There is evidence that this is indeed the direction that the Johnson government is going. There has been a big push to enter into trade agreements with other countries and open up trade with places such as India and Australia where previously this was not possible because of the common external tariff and trade policy of the EU. All of this is broadly popular—however much certain special interests may dislike it. This would suggest that while the hopes of globalist and free-market Brexiters will be disappointed on the whole, they may be somewhat fulfilled on trade.
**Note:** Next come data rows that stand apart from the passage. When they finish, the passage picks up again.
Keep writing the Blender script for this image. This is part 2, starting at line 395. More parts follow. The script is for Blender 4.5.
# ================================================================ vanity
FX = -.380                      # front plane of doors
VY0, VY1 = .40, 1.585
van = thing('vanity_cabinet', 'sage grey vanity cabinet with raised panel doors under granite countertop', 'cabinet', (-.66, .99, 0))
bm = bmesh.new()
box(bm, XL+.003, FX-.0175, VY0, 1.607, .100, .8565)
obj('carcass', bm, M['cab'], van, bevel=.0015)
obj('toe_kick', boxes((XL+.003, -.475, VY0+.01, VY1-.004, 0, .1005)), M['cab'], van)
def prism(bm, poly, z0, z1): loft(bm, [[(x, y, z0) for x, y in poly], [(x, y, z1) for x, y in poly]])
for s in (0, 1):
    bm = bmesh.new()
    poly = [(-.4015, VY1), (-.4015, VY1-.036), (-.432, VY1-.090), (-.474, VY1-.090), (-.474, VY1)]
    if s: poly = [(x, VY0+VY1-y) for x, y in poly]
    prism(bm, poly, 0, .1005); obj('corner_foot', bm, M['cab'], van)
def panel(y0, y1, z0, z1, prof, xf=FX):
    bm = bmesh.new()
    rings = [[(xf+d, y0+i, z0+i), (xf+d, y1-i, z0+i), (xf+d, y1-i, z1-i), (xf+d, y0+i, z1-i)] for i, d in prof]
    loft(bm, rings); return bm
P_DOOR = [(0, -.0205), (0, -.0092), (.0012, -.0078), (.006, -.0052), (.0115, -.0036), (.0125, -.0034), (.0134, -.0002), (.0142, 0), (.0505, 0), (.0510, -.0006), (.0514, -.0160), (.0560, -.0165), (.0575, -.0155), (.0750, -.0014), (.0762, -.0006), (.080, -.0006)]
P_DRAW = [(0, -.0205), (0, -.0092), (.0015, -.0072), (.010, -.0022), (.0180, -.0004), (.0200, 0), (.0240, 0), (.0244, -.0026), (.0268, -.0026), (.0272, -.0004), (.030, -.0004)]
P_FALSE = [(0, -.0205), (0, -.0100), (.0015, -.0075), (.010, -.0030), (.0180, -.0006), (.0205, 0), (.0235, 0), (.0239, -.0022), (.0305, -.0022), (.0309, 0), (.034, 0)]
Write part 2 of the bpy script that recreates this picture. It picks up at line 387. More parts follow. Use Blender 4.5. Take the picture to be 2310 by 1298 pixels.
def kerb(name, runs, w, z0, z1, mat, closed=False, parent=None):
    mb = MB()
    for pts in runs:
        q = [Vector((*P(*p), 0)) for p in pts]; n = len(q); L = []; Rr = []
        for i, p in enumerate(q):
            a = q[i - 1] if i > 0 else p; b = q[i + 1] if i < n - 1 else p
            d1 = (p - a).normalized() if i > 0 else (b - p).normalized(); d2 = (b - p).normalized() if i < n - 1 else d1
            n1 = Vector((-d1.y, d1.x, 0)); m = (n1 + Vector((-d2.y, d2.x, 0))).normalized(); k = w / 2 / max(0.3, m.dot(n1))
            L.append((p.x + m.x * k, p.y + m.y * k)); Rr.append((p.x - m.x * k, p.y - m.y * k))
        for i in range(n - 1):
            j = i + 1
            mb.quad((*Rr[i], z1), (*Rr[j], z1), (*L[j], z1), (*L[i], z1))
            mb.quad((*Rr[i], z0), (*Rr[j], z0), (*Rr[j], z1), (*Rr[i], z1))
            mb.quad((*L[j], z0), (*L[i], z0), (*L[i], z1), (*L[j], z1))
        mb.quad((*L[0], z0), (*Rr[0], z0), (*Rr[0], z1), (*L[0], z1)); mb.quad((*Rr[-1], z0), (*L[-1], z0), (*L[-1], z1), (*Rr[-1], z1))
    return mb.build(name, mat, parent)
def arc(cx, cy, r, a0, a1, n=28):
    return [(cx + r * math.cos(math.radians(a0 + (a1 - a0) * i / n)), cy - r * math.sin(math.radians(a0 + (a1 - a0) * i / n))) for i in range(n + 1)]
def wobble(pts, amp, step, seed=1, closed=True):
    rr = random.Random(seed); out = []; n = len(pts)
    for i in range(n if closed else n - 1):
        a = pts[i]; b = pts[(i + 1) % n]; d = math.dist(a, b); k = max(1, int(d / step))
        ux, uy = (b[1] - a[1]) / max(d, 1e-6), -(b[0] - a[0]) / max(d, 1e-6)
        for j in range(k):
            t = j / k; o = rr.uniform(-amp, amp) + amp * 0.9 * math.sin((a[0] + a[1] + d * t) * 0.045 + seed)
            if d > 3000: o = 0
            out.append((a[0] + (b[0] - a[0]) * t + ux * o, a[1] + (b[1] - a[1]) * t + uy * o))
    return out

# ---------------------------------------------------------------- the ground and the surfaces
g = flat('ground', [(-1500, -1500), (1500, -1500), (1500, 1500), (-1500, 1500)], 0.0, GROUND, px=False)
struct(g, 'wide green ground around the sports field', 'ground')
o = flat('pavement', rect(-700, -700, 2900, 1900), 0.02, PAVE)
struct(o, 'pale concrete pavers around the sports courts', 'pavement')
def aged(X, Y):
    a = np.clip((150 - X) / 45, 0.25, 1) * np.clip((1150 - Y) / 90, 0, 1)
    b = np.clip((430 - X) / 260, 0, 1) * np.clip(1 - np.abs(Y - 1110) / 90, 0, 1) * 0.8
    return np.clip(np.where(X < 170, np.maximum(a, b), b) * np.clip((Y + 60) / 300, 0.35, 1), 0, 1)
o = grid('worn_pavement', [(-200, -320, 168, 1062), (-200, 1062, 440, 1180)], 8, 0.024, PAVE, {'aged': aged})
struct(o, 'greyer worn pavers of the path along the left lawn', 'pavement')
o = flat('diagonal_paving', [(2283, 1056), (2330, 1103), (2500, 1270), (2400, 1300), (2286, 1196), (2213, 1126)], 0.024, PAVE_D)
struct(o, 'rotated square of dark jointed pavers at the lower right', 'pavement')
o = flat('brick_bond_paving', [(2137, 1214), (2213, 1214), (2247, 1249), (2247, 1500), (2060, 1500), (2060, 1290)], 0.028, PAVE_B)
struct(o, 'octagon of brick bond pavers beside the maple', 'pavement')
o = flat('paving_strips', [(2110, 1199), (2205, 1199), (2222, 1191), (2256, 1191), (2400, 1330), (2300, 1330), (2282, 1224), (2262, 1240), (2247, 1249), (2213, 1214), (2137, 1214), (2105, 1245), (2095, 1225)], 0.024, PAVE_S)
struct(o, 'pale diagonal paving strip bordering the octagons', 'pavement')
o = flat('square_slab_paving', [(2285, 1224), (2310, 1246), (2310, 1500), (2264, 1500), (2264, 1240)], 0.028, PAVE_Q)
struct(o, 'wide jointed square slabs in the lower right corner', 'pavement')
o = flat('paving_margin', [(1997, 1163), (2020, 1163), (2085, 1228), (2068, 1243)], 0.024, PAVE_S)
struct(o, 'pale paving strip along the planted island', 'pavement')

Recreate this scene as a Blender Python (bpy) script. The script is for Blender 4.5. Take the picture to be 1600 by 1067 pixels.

But the operative word is “somewhat.”
Indeed, when one examines many of the trade agreements thus far, it turns out they are mere reiterations of the previous EU deals. Moreover, negotiations with non-EU countries such as India and Australia are proving to be slow and difficult. The reason is the nature of trade policy today which reflects the growth of an international system of harmonized regulations. This is the end result of a process that goes back to the founding of GATT in 1947. No longer are trade deals focused primarily on abolishing tariffs or quotas. They are exercises in regulatory harmonization and alignment, given that conflict of regulations is now the main barrier to trade and exchange. This is a very difficult and complex process, and subject to serious problems of capture by special interests.
In addition, there is tension in what target voters want even on trade. They want free trade with other countries, but they don’t want their government to scrap subsidies for domestic companies that prospective trade partners object to because such policies make these partners less competitive in Britain. Clean free trade agreements will require a considerable amount of political courage, which it is not clear that the Johnson government possesses.
But if after Brexit, Johnson can’t even deliver significantly better trade deals, it’ll show that he sold the globalists a bag of goods. Brexit might have put Britain on an accelerated path of economic nationalism that combines strong restrictionism with aggressive interventionism. It is ironic that globalists like Nelson might have had a hand in this by picking the wrong side.